On a beaucoup écrit sur le Concordat. De M. d’Haussonville à M. Boulay de la Meurthe, du P. Rinieri au cardinal Mathieu, l’on s’est mis à la piste des multiples personnages, négociateurs de carrière ou négociateurs d’occasion, qui travaillèrent à rasseoir l’Église de France : l’histoire diplomatique du Concordat est bien près d’être achevée. Mais une autre histoire restait à faire. Avant d’être élaboré près des tapis verts ou dans les coulisses politiques, le Concordat fut voulu, exigé, rendu nécessaire par le vœu d’un peuple.
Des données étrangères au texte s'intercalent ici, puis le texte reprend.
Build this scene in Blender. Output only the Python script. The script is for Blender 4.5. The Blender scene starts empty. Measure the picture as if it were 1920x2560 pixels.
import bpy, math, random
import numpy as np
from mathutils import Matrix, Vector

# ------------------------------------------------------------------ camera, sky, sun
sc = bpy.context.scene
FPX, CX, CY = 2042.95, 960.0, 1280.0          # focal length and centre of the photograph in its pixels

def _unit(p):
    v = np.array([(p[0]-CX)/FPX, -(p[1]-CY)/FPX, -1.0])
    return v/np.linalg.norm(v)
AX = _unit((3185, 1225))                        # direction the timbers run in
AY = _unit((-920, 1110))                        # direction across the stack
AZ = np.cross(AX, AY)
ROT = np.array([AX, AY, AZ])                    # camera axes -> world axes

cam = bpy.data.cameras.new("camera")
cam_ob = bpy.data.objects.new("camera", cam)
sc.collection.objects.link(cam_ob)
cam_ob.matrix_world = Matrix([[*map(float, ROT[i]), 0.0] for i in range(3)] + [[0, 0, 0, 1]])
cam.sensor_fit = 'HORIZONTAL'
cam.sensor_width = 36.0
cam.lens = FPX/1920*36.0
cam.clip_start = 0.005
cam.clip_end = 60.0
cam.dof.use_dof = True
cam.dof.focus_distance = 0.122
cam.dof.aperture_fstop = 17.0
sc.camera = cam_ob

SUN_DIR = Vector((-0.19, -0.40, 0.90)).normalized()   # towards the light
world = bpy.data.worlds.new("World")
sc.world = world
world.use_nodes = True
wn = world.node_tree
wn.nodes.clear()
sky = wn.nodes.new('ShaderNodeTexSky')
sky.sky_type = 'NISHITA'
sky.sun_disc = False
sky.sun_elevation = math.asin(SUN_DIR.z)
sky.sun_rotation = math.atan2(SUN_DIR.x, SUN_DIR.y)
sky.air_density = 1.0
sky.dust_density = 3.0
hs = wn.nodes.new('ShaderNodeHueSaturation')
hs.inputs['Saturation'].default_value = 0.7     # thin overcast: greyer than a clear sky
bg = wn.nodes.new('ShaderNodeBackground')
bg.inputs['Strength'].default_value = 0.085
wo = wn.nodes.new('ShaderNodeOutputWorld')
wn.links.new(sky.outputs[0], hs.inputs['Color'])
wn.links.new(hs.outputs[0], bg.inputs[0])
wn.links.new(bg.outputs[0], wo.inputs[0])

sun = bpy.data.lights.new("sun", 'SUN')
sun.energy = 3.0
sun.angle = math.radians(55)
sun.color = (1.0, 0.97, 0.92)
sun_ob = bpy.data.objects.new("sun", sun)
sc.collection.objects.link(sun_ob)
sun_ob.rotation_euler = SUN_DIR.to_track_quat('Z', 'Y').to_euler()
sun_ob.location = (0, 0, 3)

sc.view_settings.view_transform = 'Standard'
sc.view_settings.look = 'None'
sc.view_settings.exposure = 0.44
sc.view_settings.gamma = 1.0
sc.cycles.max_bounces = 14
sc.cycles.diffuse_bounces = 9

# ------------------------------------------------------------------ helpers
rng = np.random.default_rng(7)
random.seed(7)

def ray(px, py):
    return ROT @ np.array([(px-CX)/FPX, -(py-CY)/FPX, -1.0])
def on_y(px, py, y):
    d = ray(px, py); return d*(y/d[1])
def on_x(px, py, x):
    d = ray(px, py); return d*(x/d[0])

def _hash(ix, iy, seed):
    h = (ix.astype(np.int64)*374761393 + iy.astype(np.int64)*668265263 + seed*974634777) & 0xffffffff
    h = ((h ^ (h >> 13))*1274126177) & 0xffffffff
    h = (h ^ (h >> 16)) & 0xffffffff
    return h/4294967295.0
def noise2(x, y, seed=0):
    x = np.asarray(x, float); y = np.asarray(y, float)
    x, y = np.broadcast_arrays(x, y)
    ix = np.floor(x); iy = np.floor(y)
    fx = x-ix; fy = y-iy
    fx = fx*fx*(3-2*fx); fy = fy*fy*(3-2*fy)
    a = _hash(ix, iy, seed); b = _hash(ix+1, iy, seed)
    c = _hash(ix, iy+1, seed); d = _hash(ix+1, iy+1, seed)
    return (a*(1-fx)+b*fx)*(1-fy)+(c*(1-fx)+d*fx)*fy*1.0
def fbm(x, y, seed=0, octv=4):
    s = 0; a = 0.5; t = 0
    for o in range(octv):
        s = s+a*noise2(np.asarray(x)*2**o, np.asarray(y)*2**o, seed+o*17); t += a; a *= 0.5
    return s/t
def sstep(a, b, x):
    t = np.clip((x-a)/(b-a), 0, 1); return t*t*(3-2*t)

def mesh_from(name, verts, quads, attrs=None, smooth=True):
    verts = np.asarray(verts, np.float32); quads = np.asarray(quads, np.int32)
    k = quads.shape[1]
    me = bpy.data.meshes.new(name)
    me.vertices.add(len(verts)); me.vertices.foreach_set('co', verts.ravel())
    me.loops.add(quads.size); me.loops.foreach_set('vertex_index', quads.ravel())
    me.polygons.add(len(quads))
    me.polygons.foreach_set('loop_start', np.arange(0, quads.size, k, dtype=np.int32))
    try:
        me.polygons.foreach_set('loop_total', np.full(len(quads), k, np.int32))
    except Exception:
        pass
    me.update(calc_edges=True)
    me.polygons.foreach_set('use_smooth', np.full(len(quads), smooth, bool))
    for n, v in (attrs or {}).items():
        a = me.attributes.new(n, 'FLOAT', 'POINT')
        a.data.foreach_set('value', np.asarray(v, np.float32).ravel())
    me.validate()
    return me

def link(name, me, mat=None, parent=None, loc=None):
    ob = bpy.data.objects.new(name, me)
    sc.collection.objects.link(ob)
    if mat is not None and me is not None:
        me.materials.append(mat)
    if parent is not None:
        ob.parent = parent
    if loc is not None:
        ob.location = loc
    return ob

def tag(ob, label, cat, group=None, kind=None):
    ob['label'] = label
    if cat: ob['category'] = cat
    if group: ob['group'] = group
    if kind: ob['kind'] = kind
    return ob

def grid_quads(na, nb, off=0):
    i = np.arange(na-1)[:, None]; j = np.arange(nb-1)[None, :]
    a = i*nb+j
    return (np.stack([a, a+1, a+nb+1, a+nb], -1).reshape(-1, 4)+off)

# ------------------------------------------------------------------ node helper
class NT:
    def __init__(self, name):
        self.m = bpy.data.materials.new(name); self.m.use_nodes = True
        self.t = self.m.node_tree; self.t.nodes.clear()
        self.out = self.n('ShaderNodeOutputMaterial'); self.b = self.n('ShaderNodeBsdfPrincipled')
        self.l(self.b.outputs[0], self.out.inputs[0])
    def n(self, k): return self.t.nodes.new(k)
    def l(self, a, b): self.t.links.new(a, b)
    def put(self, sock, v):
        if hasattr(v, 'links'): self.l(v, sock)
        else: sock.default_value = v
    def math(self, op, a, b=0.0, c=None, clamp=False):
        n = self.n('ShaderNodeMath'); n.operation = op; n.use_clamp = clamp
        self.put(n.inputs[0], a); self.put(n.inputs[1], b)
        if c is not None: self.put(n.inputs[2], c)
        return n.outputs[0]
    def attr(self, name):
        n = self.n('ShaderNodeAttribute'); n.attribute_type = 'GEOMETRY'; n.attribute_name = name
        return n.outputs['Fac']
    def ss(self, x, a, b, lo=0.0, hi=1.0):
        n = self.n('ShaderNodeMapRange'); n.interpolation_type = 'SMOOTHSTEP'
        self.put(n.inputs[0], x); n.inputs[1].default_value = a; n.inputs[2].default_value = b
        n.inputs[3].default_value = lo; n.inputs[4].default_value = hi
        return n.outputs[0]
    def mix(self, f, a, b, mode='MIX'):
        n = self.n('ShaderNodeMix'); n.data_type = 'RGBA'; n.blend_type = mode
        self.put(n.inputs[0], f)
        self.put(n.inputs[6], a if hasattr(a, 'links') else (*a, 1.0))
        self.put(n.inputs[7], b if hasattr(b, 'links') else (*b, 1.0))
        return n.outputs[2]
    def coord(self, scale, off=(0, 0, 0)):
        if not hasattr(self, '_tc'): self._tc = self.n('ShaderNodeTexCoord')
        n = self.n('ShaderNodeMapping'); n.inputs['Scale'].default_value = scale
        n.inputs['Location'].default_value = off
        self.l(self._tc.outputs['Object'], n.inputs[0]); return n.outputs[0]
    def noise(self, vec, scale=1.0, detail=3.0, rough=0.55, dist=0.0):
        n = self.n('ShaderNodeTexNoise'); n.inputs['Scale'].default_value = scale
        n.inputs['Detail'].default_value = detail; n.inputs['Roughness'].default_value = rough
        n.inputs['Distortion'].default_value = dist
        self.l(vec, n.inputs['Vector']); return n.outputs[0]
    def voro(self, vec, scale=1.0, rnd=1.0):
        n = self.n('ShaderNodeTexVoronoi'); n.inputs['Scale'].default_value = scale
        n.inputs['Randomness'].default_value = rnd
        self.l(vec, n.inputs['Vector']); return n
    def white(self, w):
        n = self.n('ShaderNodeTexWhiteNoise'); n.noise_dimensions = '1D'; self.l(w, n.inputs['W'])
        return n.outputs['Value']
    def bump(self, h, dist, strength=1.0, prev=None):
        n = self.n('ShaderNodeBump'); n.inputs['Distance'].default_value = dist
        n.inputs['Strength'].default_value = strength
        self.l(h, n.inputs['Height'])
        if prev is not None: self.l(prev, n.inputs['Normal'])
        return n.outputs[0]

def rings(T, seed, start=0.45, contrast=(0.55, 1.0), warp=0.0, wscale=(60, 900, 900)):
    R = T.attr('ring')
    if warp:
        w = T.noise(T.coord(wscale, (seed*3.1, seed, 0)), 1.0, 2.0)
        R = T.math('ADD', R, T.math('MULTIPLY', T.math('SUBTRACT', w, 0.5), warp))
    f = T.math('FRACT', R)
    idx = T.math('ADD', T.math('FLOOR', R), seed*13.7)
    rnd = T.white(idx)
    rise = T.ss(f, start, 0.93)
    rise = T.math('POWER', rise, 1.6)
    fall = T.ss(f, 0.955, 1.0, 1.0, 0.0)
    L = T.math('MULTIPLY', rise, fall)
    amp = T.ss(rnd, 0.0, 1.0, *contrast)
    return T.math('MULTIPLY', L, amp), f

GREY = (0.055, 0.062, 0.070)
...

On avait dit à ce peuple, sous le régime révolutionnaire, qu’il avait enfin le droit de parler ; et, bien que le bourreau fût là, toujours prêt à clore les lèvres gênantes, ce peuple avait senti qu’il y avait quelque chose de changé ; que, sans être dupe du verbiage dont on l’abreuvait, il pouvait du moins aspirer à jouer un rôle dans sa propre histoire, à aiguiller ses propres destinées ; et qu’enfin l’opinion, qui jadis était élite, s’était faite masse. Or, le premier usage que cette opinion fit d’elle-même fut de réclamer la restauration d’un culte régulier, la réédification d’un établissement ecclésiastique sérieux ; et ce pour quoi fermentait cette masse, toute chaotique encore, c’était pour avoir où s’agenouiller, où se confesser, où prier. La genèse du Concordat dans la conscience française, ainsi pourrait s’intituler le volume nouveau que vient de publier M. l’abbé Sicard. Nous tenant à l’écart des conseils de l’État et des conseils de l’Église, nous nous mettons aux écoutes du peuple,

  1. Abbé Sicard, les Evêques pendant la Révolution, t. III : De l’Exil au Concordat. Paris, Lecoffre. 1903.